A Big Mayo No No, Part 4

| ON, Canada | Right | July 26, 2017

(I work in a pizzeria which has a separate area for takeout and buying pizza by the slice. It’s the mid-afternoon on a Friday and I haven’t had a customer in to buy slices for over an hour. A man and his girlfriend approach my counter, checking over our Buffalo chicken pizza.)

Me: *wiping the table* “Can I help you with anything?”

Girlfriend: “Yeah… um… so, your Buffalo chicken… What’s on it?”

Me: “Chicken, hot sauce, BBQ sauce, blue cheese, and regular cheese.”

(I’ve eaten most things on the menu. I also build pizzas in the back when the pizza toppers are short staffed. As such, I know what’s on most of the pizzas.)
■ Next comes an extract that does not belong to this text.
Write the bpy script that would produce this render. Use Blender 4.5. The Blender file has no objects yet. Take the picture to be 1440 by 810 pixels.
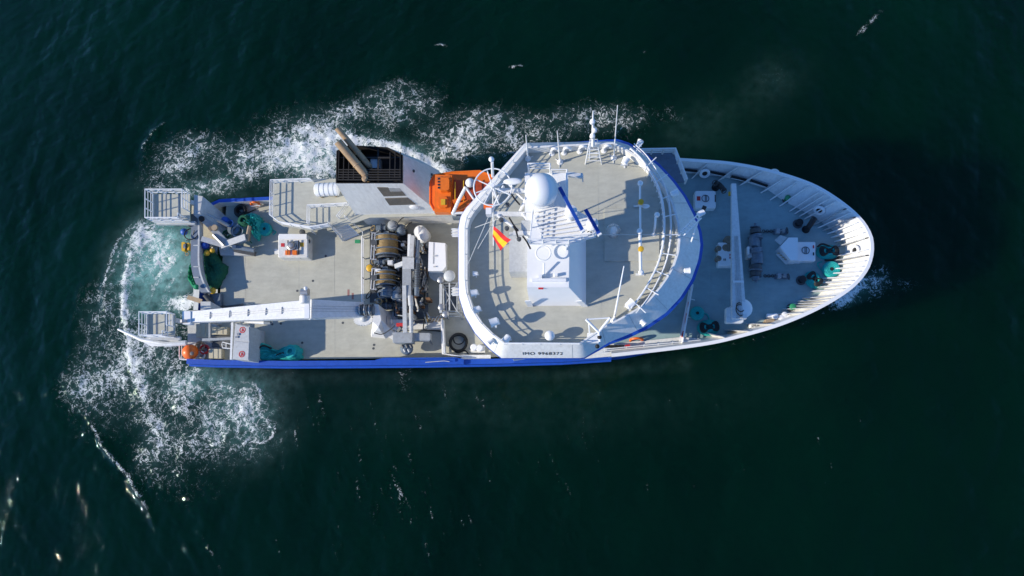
import bpy, bmesh, math, random
import numpy as np
from mathutils import Vector, Matrix
R_ = math.radians
sc = bpy.context.scene
random.seed(7); rng = np.random.default_rng(7)

# ------------------------------------------------------------------ camera
# drone camera, 24 mm equivalent, looking down with a slight tilt.  World: X = ship's axis (bow +X), Y = port, Z up, sea at 0
F = 960.0; VP = (795.0, 610.0); CAM_H = 78.0; YAW = 1.3
_n = Vector((VP[0]-720, -(VP[1]-405), -F)).normalized(); _zc = -_n
_xs = Vector((math.cos(R_(YAW)), math.sin(R_(YAW)), 0)); _xc = (_xs - _zc*_xs.dot(_zc)).normalized(); _yc = _zc.cross(_xc)
ROT = Matrix((_xc, _yc, _zc))                    # camera axes -> world
def _ray(px, py): return ROT @ Vector((px-720, -(py-405), -F))
_d = _ray(720, 384); _t = (3.0-CAM_H)/_d.z
CAM = Vector((-_d.x*_t, -_d.y*_t, CAM_H))
def P(px, py, z):                                 # photo survey point at a known height -> metres on the ship
    d = _ray(px, py); t = (z-CAM.z)/d.z
    return Vector((CAM.x+d.x*t, CAM.y+d.y*t, z))
cd = bpy.data.cameras.new('camera'); cam = bpy.data.objects.new('camera', cd); sc.collection.objects.link(cam)
cd.sensor_fit = 'HORIZONTAL'; cd.sensor_width = 36.0; cd.lens = 36.0*F/1440.0; cd.clip_start = 1; cd.clip_end = 6000
cam.matrix_world = Matrix.Translation(CAM) @ ROT.to_4x4(); sc.camera = cam
# ------------------------------------------------------------------ light
SUN_EL, SUN_AZ = 28.0, 191.0                      # azimuth of the sun from +X, counter-clockwise (aft, a little to starboard)
w = bpy.data.worlds.new('World'); sc.world = w; w.use_nodes = True
nt = w.node_tree; sky = nt.nodes.new('ShaderNodeTexSky'); sky.sky_type = 'NISHITA'; sky.sun_disc = False
sky.sun_elevation = R_(SUN_EL); sky.sun_rotation = R_(90-SUN_AZ)
sky.air_density = 1.0; sky.dust_density = 0.0; sky.ozone_density = 10.0
bg = nt.nodes['Background']; bg.inputs[1].default_value = 0.15; nt.links.new(sky.outputs[0], bg.inputs[0])
sd = bpy.data.lights.new('sun', 'SUN'); sd.energy = 3.95; sd.angle = R_(0.53); sd.color = (1.0, 0.91, 0.76)
so = bpy.data.objects.new('sun', sd); sc.collection.objects.link(so)
_s = Vector((math.cos(R_(SUN_AZ))*math.cos(R_(SUN_EL)), math.sin(R_(SUN_AZ))*math.cos(R_(SUN_EL)), math.sin(R_(SUN_EL))))
so.rotation_euler = _s.to_track_quat('Z', 'Y').to_euler(); so.location = _s*90
vs = sc.view_settings; vs.view_transform = 'Standard'; vs.look = 'None'; vs.exposure = 0.45; vs.gamma = 1.0; vs.use_curve_mapping = False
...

Girlfriend: “Like… it doesn’t have mayonnaise on it, does it?”

Me: “I’m 100% sure it doesn’t.”

Girlfriend: “Good, ‘cause that sounds gross, and, like, I hate mayonnaise!” *she rants about her dislike of mayonnaise*

Me: “Well… luckily… none of our pizzas have mayonnaise on them. Are you interested in the Buffalo chicken slices?”

Girlfriend: “Nah, I don’t eat cheese. I just wanted to ask about the mayonnaise.”

(They turn around and head out the door.)

Me: “Have a nice day…”

(My coworker was restocking our fridge with pop and juice, and heard the entire thing.)

Coworker: “Did that just happen?”

Me: “Yup… and it’s only the afternoon… I’m here over dinner.”

Coworker: “It’s going to be a long day.”